I have never in the 10 years or so ive been with BT had an email or letter regarding usage.

Dear Customer,

We thought you'd like to know that your broadband usage in April is now above 80GB.

In accordance with our Fair Usage Policy, and to protect the online experience of all our customers, if your monthly broadband usage goes over 100GB, we'll restrict your broadband speed at peak times (typically this is between 5pm and 12am, but these times may change depending on the demands on the network) to 1Mbps for 30 days.

Please note: your service won't be affected in any other way - we'll restrict only your speed, not the amount you can upload and download.

We'll email you again to let you know if your usage exceeds 100GB. For more information, please see our Fair Usage Policy.

^^ What they used to send out :S its possible if your exchange hasn't been upgraded to WBC the old limits are still in effect which is why your seeing <1Mbit speeds at peak times.
 
Well had an engineer out this afternoon, said he found a fault on the line, did some trickery with the box where the line comes into the house as well as put a new phone socket in and now its nearly 5pm and my internet has not slowed down at all.

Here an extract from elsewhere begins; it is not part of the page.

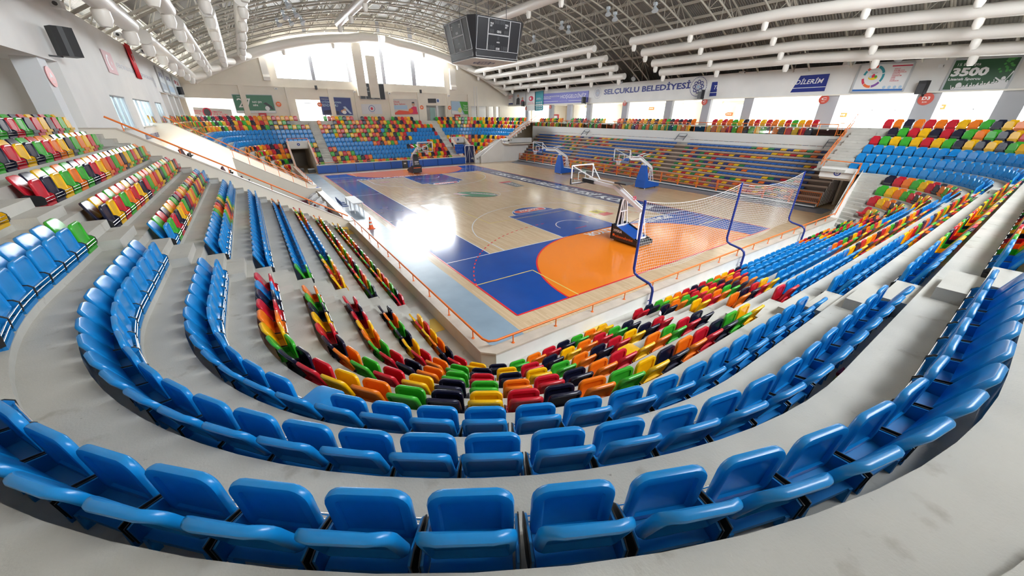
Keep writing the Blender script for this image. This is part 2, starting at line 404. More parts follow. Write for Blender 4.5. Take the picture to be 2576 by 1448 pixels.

Strange how a fault with the wiring can only effect my connection between 4pm and 12am everyday:confused:
 
lol... not to be discouraging but give it a month or 2 and I bet traffic management kicks in again.

If your out of contract might want to look at the likes of idnet and andrews and arnold and see if they have offerings that suit you - they can be a bit expensive tho if you use bandwidth a lot during business hours - but cheap for off (business) peak bandwidth - as their primary focus is business customers.